1. Talk to as many classmates as you can, as early as you can. 2. Don’t be late to Professor Rein’s practicum session (it wasn’t me). 3. MSC lunches are delicious. 4. Professor Roloff will help you identify the Machiavellian personalities in your workplace. 5. The United States needs updated legislation for consumer privacy (I’m the only one who learned this, but I wrote 20 pages on it…so I might as well give it some air time). 6. Establish a schedule for MSC homework (Monday and Wednesday nights for me). 7. Have a few classmates edit your paper before you turn it in. 8. Learn for learning’s sake. Don’t worry about what it “gets” you right now. 9. Classes/professors are engaging. 10. Before you know it, the term is over.

Thankful

As I gear up for the holidays and reflect on my MSC experience thus far, I have to say I am thankful. The past three months in the MSC program have been amazing – from the practical lessons learned in my courses,  to the friendships created with my co-hort members,  down to the beautiful drive in from the South on Lake Shore Drive every Saturday morning, it’s all been wonderful. A few of my students recently asked how grad school was going and how I’m able to balance it all while working full time?  My response was simple, when you love your graduate program, and you love your job it’s a piece of cake!  Once time with the family wraps up this weekend over a delicious thanksgiving feast and Christmas gifts are all set with Black Friday shopping, I’ll hunker down to work on my two final papers for this quarter.  Truly a bittersweet moment as the courses are ending, but excited to see what else is ahead.
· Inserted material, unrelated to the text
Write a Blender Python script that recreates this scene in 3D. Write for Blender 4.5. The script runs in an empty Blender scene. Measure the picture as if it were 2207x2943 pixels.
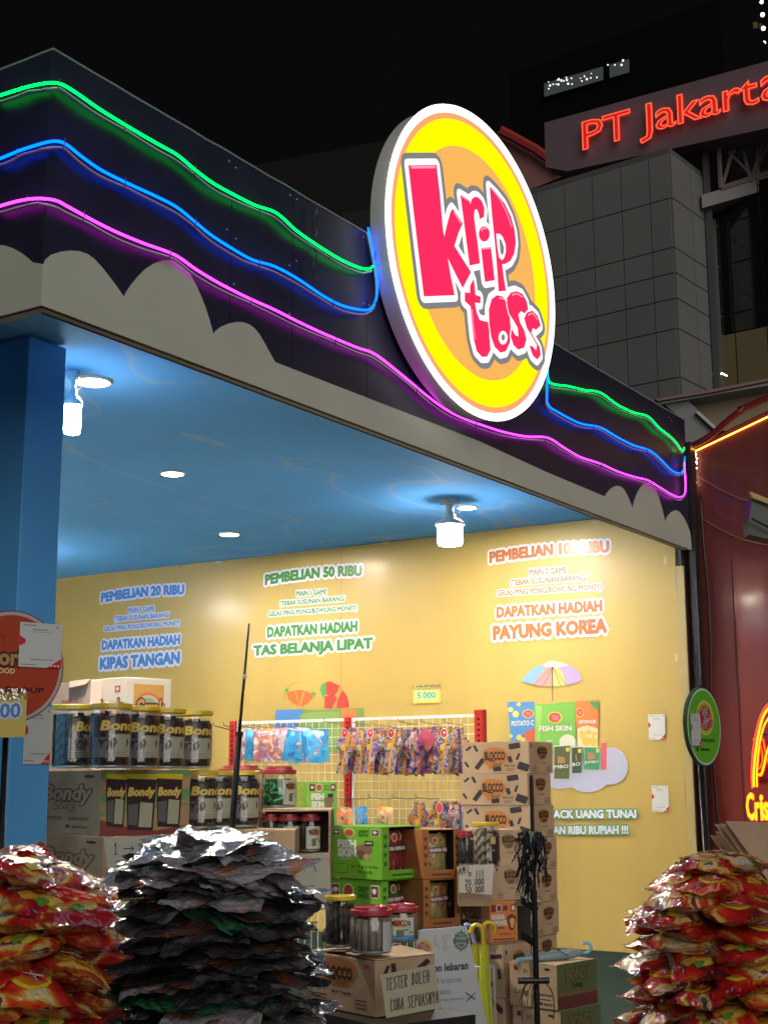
import bpy, math, random
import numpy as np
from mathutils import Vector, Matrix, noise
from mathutils.geometry import tessellate_polygon
random.seed(7)
R = math.radians
SC = bpy.context.scene
COL = SC.collection
# ------------------------------------------------------------------ camera
FPX, CX, CY, IH = 3973.6, 1103.5, 1471.5, 2943.0
CAM = Vector((0, 0, 1.6))
PITCH, ROLL, YAW = R(10.8955), R(-0.2468), R(32.6118)
FH = Vector((math.cos(YAW), math.sin(YAW), 0)); RH = Vector((math.sin(YAW), -math.cos(YAW), 0)); ZU = Vector((0, 0, 1))
FW = math.cos(PITCH)*FH + math.sin(PITCH)*ZU
UP0 = -math.sin(PITCH)*FH + math.cos(PITCH)*ZU
RT = math.cos(ROLL)*RH + math.sin(ROLL)*UP0
UP = -math.sin(ROLL)*RH + math.cos(ROLL)*UP0
cam = bpy.data.cameras.new('camera'); camo = bpy.data.objects.new('camera', cam); COL.objects.link(camo)
cam.sensor_fit = 'VERTICAL'; cam.sensor_height = 36; cam.lens = FPX/IH*36
cam.clip_start = .05; cam.clip_end = 2000
m = Matrix((RT, UP, -FW)).transposed().to_4x4(); m.translation = CAM
camo.matrix_world = m; SC.camera = camo
# ------------------------------------------------------------------ world, faint general light
W = bpy.data.worlds.new('World'); SC.world = W; W.use_nodes = True
bg = W.node_tree.nodes['Background']; bg.inputs[0].default_value = (.0027, .0027, .0033, 1); bg.inputs[1].default_value = 1
sl = bpy.data.lights.new('night_glow', 'SUN'); sl.energy = SUN_E = 1.75; sl.angle = R(60); sl.color = (1, .97, .88)
so = bpy.data.objects.new('night_glow', sl); COL.objects.link(so)
so.rotation_euler = (-(FH*.80 - RH*.28 - ZU*.30)).to_track_quat('Z', 'Y').to_euler()
SC.view_settings.view_transform = 'Standard'; SC.view_settings.look = 'None'
SC.view_settings.exposure = 0; SC.view_settings.gamma = 1; SC.view_settings.use_curve_mapping = False
SC.cycles.use_denoising = True
SC.cycles.max_bounces = 8; SC.cycles.transparent_max_bounces = 24
SC.cycles.sample_clamp_indirect = 6; SC.cycles.caustics_reflective = False; SC.cycles.caustics_refractive = False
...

To my MSC co-hort members, faculty, and staff, have a happy and safe Thanksgiving!
 

Northwestern Career Advancement Office Professional Development Luncheon

Laura Myers, Northwestern Career Advancement Assistant Director, conducted a Professional Development Luncheon for the MSC Class of 2015 on Job Search Strategies. Laura spoke about finding the right jobs, networking, and informational interviewing, as well as, how to best use LinkedIn and how to build a great LinkedIn profile. In the upcoming week, Laura is also conducting an Express Resume Review for MSC students to better understand the power of a perfect resume and to offer advice on how to improve each resume. Laura and her team are available to MSC students and a comprehensive view of the services that the NCA office offers can be found at: http://www.northwestern.edu/careers/about-us/services/index.html   NCA PD Luncheon

Around The World In A Day

What do you get when you put the MSC Class of 2015 in the same place at the same time? A global learning experience unlike no other. On September 11, the MSC Class of 2015 took the first steps of a year long journey toward completion of the MSC program and getting to know our cohort from so many different walks of lives. As I sat and listened to my cohort go around the room and introduce themselves, I felt like I was at an United Nations meeting. There were so many countries, cultures, and people of extraordinary character within my cohort. I was in awe of the diverse backgrounds represented in the room; from an  Olympian, to educators, mothers, and professionals in corporate America. As the last introduction came to a close, I felt proud, honored, and privileged to have been admitted to this program and be apart of the Class of 2015. Throughout the rest of the day, I got the opportunity to travel the globe through conversations with my cohort, gaining knowledge about them,  where they were from, and what attracted them to Northwestern. I discovered my cohorts represents continents like Africa, Asia, Europe, and a large part of the United States. When I departed at the end of the day, I knew that during the next year of the MSC program, I would not only be on a quest of becoming a better communicator, but also fostering international friendships that would last a lifetime. I am looking forward to the rest of what the MSC program and Class of 2015 has to offer.